┌─ SUPPLIED INFORMATION
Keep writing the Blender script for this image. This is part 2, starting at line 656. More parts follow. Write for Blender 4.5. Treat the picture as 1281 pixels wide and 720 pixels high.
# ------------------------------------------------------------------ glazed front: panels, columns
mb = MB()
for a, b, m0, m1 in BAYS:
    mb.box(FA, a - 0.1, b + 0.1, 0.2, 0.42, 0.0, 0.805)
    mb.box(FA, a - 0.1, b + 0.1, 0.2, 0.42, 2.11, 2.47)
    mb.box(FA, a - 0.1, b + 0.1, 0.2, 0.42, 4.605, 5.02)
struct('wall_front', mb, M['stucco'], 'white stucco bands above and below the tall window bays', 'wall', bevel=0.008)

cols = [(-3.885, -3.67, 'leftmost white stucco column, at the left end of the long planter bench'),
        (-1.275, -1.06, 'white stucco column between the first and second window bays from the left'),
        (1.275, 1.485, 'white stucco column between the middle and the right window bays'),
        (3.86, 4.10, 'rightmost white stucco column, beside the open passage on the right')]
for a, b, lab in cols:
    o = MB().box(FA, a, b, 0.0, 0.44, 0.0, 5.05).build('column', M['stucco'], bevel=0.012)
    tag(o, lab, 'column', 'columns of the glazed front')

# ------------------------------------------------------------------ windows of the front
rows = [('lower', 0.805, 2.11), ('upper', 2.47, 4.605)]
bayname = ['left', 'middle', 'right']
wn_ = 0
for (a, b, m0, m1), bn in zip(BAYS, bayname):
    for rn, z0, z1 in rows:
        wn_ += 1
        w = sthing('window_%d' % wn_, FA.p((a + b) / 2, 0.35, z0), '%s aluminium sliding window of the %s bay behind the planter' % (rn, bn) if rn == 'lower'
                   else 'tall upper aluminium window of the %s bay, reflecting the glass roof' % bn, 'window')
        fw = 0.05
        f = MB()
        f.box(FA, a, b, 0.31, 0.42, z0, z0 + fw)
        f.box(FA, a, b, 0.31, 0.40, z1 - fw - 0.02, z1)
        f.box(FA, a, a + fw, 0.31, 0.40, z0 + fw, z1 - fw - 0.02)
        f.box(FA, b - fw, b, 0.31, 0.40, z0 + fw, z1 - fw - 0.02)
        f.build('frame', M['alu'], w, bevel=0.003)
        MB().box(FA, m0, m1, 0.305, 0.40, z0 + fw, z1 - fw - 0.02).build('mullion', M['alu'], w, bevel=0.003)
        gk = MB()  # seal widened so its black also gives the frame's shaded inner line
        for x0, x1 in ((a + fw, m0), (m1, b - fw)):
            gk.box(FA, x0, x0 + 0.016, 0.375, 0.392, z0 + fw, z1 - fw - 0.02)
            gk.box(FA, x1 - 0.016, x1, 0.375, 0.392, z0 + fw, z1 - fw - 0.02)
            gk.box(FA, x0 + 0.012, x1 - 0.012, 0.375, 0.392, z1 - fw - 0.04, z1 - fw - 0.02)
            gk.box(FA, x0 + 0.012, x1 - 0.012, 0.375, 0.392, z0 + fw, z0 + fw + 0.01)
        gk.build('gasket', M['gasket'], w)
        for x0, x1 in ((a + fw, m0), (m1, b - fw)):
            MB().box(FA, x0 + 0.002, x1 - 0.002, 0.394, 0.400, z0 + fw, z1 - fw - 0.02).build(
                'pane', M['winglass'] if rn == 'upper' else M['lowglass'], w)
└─
**STATED EXERCISE:**
Each line of the material should be duplicated exactly, please.

**ANSWER FOR THIS EXERCISE:**
Keep writing the Blender script for this image. This is part 2, starting at line 656. More parts follow. Write for Blender 4.5. Treat the picture as 1281 pixels wide and 720 pixels high.
# ------------------------------------------------------------------ glazed front: panels, columns
mb = MB()
for a, b, m0, m1 in BAYS:
    mb.box(FA, a - 0.1, b + 0.1, 0.2, 0.42, 0.0, 0.805)
    mb.box(FA, a - 0.1, b + 0.1, 0.2, 0.42, 2.11, 2.47)
    mb.box(FA, a - 0.1, b + 0.1, 0.2, 0.42, 4.605, 5.02)
struct('wall_front', mb, M['stucco'], 'white stucco bands above and below the tall window bays', 'wall', bevel=0.008)

cols = [(-3.885, -3.67, 'leftmost white stucco column, at the left end of the long planter bench'),
        (-1.275, -1.06, 'white stucco column between the first and second window bays from the left'),
        (1.275, 1.485, 'white stucco column between the middle and the right window bays'),
        (3.86, 4.10, 'rightmost white stucco column, beside the open passage on the right')]
for a, b, lab in cols:
    o = MB().box(FA, a, b, 0.0, 0.44, 0.0, 5.05).build('column', M['stucco'], bevel=0.012)
    tag(o, lab, 'column', 'columns of the glazed front')

# ------------------------------------------------------------------ windows of the front
rows = [('lower', 0.805, 2.11), ('upper', 2.47, 4.605)]
bayname = ['left', 'middle', 'right']
wn_ = 0
for (a, b, m0, m1), bn in zip(BAYS, bayname):
    for rn, z0, z1 in rows:
        wn_ += 1
        w = sthing('window_%d' % wn_, FA.p((a + b) / 2, 0.35, z0), '%s aluminium sliding window of the %s bay behind the planter' % (rn, bn) if rn == 'lower'
                   else 'tall upper aluminium window of the %s bay, reflecting the glass roof' % bn, 'window')
        fw = 0.05
        f = MB()
        f.box(FA, a, b, 0.31, 0.42, z0, z0 + fw)
        f.box(FA, a, b, 0.31, 0.40, z1 - fw - 0.02, z1)
        f.box(FA, a, a + fw, 0.31, 0.40, z0 + fw, z1 - fw - 0.02)
        f.box(FA, b - fw, b, 0.31, 0.40, z0 + fw, z1 - fw - 0.02)
        f.build('frame', M['alu'], w, bevel=0.003)
        MB().box(FA, m0, m1, 0.305, 0.40, z0 + fw, z1 - fw - 0.02).build('mullion', M['alu'], w, bevel=0.003)
        gk = MB()  # seal widened so its black also gives the frame's shaded inner line
        for x0, x1 in ((a + fw, m0), (m1, b - fw)):
            gk.box(FA, x0, x0 + 0.016, 0.375, 0.392, z0 + fw, z1 - fw - 0.02)
            gk.box(FA, x1 - 0.016, x1, 0.375, 0.392, z0 + fw, z1 - fw - 0.02)
            gk.box(FA, x0 + 0.012, x1 - 0.012, 0.375, 0.392, z1 - fw - 0.04, z1 - fw - 0.02)
            gk.box(FA, x0 + 0.012, x1 - 0.012, 0.375, 0.392, z0 + fw, z0 + fw + 0.01)
        gk.build('gasket', M['gasket'], w)
        for x0, x1 in ((a + fw, m0), (m1, b - fw)):
            MB().box(FA, x0 + 0.002, x1 - 0.002, 0.394, 0.400, z0 + fw, z1 - fw - 0.02).build(
                'pane', M['winglass'] if rn == 'upper' else M['lowglass'], w)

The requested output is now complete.